Now, the latest Oyster cards are essentially CPUs (albeit smaller and more basic than an actual desktop) that are capable of basic computing tasks, including storing files. Crucially however, they are capable of encrypting the data stored on the card, hence making them far more resilient to being hacked than the original generation of Oysters.

The card readers, in turn, transmit the travel information (including the money left on the card and a list of the stations previously travelled up to the past six months) to a general database and as each Oyster is outfitted with a unique number, customers can look up their travel records online in the case of being over or under-charged.

Escalators on the Underground

The first escalator having opened in 1911, the history of the escalators in the Tube are almost as long as the history of the Tube itself.

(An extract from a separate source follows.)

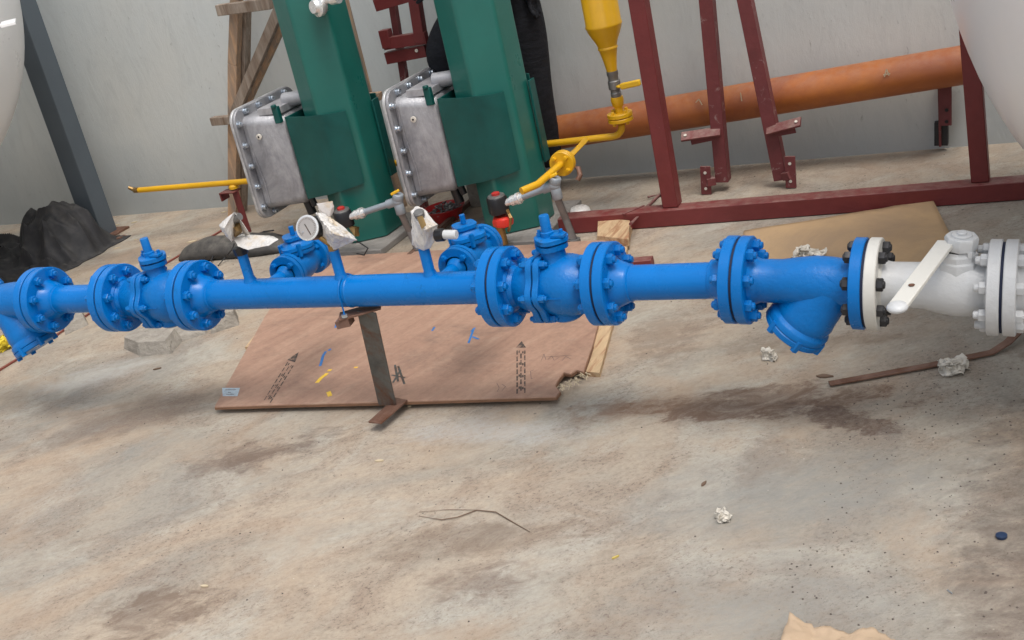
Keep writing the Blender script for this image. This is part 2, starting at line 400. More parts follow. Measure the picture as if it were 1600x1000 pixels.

Over the past century, as modernity advanced and the underground network grew and deeper level tube lines were built, escalators became a necessary part of the Underground infrastructure to transport people between the levels in the stations.

For instance, some of the tube lines are built so deep underground that going up the stairs would be a massively strenuous task. For instance, the longest escalator at Angel, measures 60m with a vertical rise of 27.5m.

How do escalators work?

All escalators function by a pair of chains that are looped around two pairs of gears at the top and bottom, which are constantly in motion thanks to a 100 horsepower electric motor that drives the top parts. The handrail, essentially a rubber conveyor belt, is synchronised with the movements of the steps.

However, with the sheer volume of travellers that use these escalators, which amounts to millions a year; as well as working 20 hours a day for 7 days a week, means these machines have to be built with enough durability to withstand these demands.

For years, one of the downsides of the Tube was the lack of connectivity: as the public became accustomed to ubiquitous online connectivity thanks to 3g phones and Wi-Fi hotspots, the subterranean Tube meant no radio waves could penetrate the ground, and thus, no connectivity.

That is, until the 2012 London Olympics meant a greater influx of people in the Tube with an increased demand for connectivity, to help the large influx of travellers get around and thus easing the inevitable congestion. 

Now, wireless transmitters are placed around the tube stations at the ticket halls and platform which cover roughly 95% of the Tube networks. Most UK customers who have contracts with EE (Orange and T-Mobile), Three, and Vodafone have complementary access whilst those on any other network contracts can still have access by paying.

Continued Development

The number of people using the Tube, whilst already considerable, is seeing a pattern of exponential increase. For instance, 26.6 million trips were made on an average day in 2014. This was 2% higher than the previous year, and the figure jumps to an 8.2% increase when compared to 2008. At this rate, by 2041 there is a predicted 5.5 million further trips that will be made daily.

It is partially this strong yearly increase of passengers that shows London to be an ever-growing, economically successful city, and that TFL is primarily preoccupied with how to incorporate technology to accommodate these increasing demands on the system.

As technological developments occur (such as Wi-Fi), it will certainly be interesting to see how they are integrated with the existing systems.